Rolling Stone: The Way America Picks Presidential Nominees Is Dumb

Rolling Stone: The Way America Picks Presidential Nominees Is Dumb
Published: 17 Feb, 2016
2 min read

Michael Maiello, contributor for RollingStone.com, published an article Tuesday titled, The Way America Picks Presidential Nominees is Dumb, concluding that party primaries are the biggest scam in the presidential election process.

Maiello decries a primary process that he argues puts political parties ahead of voters. He says that primaries instill an importance in two major political parties that "is unearned and, aside from the right of assembly, has no place in the U.S. Constitution."

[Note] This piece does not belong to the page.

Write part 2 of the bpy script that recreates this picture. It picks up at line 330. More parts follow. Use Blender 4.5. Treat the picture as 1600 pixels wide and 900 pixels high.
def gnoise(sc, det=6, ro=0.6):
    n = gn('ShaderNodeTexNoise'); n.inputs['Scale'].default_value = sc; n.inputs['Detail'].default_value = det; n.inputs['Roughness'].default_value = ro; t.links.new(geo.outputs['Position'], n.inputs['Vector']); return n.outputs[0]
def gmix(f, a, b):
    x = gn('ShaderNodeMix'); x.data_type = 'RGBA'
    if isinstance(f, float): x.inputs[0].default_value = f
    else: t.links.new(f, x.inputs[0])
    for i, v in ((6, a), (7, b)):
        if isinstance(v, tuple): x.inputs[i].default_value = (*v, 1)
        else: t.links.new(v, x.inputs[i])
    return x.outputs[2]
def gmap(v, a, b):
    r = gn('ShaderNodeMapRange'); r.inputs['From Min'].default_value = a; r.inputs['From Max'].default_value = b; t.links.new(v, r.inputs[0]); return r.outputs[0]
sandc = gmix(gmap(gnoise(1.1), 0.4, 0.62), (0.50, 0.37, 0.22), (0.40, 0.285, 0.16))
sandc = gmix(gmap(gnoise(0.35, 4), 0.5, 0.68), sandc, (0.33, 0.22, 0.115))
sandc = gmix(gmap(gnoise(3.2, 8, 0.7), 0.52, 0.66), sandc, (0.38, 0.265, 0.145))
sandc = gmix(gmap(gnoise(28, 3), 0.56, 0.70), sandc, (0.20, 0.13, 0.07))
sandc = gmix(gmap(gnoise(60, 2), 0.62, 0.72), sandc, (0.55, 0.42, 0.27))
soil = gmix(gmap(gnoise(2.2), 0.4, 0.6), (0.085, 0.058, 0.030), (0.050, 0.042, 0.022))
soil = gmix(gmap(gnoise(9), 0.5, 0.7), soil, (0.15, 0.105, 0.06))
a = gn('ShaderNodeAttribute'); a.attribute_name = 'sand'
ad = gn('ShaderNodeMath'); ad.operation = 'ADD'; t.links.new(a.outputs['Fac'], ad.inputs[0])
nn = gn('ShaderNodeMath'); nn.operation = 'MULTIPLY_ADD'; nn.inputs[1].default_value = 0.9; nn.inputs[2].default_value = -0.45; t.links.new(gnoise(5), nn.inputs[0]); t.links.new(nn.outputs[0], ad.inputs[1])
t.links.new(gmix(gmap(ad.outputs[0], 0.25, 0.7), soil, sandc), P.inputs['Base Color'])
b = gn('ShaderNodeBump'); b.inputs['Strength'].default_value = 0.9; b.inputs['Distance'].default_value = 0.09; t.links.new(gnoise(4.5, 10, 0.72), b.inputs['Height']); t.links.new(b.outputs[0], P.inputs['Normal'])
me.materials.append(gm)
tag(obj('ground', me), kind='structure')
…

"The idea that the most qualified or effective president and federal representatives would be those chosen by either the Democrats or Republicans to go head-to-head in the general election is a sham. Democrats and Republicans may have dramatic differences, but they have colluded to bamboozle the country. The primary process is Byzantine, undemocratic, un-American and ineffective."

Maiello cites extensive research done by IVN authors on the impact closed primaries have on all voters, including the growing number of voters who are choosing not to affiliate with either major party:

"The Independent Voter Network estimates that between 2000 and 2013, New Jersey taxpayers paid $100 million to administer primary elections. So unaffiliated voters in New Jersey, New York, Pennsylvania and elsewhere are paying for elections in which they are not even allowed a say."

In 2015, the Independent Voter Project, who publishes IVN, led a coalition of nonpartisan organizations and 7 individual plaintiffs who sued New Jersey over its use of a closed partisan primary system. Similar to Maiello's argument, the coalition argued that the closed primary violates the individual’s fundamental right to equal and meaningful participation in all integral stages of the voting process, thus giving a decided advantage to the two major parties and their members over elections.

A petition was filed before the Supreme Court to hear the case after the Third Circuit Court of Appeals upheld a district court's ruling to dismiss the lawsuit, echoing the state's argument that if voters feel disenfranchised by a process that conditions their right to vote on joining the Republican or Democratic party, then they should "simply join a party."